If you produce vastly more food than you can consume, and so can buy all the Widgets you want and still have surplus left over, then a few things are going to happen: You're going to eat more, you're going to have more Widgets (because you like them), and the price of food will drop due to the large supply, and so it will in fact take more food to purchase a Widget than it would in a low-food economy. So things will kinda balance out, but you're still gonna be better off than the dirt-farmers in the neighboring city.

Now, anybody in any city can try to grow food, but some places will be less fertile and so will not yield the same amount of food as other regions given the same amount of labor involved. In infertile places, it simply won't make economic sense to try to grow your own food when your labor could be better spent in the salt mines. If the value of salt you can produce is greater than the cost of importing food (purchase price + shipping and handling), then you're gonna mine salt. If there is just a small amount of good land, like near an Oasis, then you'll have some farmers, but there is a limit to the number of farmers that can grow food there, and everybody else will have to do non-agricultural activities. For a small population, you'll be self-sufficient food-wise, but as your population rises you'll need to start importing food.

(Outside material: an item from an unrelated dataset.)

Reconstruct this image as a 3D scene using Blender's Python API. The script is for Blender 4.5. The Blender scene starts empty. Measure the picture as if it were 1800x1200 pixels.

If, however, there is not a salt mine, and finite arable land, then you're gonna run into a problem: unemployment. For a given terrain and city-development, there are a finite number of productive jobs that people can do. Once the population exceeds the limit of the number of useful things there are to do then you're Per-Capita "Wealth" will drop. Not because your city has less wealth, but because there are more capitas who contribute nothing further. However, in reality, many of those people would simply be under-employed, or be forced to work marginal land and produce less per-capita wealth and so still be a net loss to the city. In such situations, you will have a bunch of unhappy people, many of whom will decide to emigrate to a land of milk and honey where jobs are plentiful and per-capita wealth is high. Thus, this simulation will take into account immigration as well.

That's all I can think of for now, but my friend and I wrote a bunch of notes on this somewhere.
 
Okay thanks, that makes sense.

But I'm interested in the nitty-gritty of how that would work in the game. If I understand correctly, this economic system would be based on bartering &#8211; there's no currency. So one city trades food directly for another's city's widgets. How would this system of bartering be calculated in practice? How would each city calculate the value of a particular good vis-a-vis another good?
 
By assigning prices to the goods. There would be an arbitrary base price for each good which would then be modified by supply and demand in some sort of fashion that has yet to be determined.

This price represents the relative value of each good and hence how much of something you can buy from the sale of what you have.

So in other words, currency. And I suppose that if you export a bunch of stuff, what you'll have a surplus of is currency. So it won't be pure barter; it'll be mediated through currency.
 
Where does the currency come from in the first place?

Personally I can't think of any solution other than barter or saying the cities can convert goods (or perhaps only certain goods, like precious metals) into currency of equivalent value.
 
There could be "precious metal" mines, or beaches filled with precious seashells, or whatever it is that supplies the material from which currency is made, but in the end the result will be indistinguishable from an arbitrarily assigned value except for local inflation around the currency-producing regions.

Currency is simply a uniform barter system. And a portable one, at that.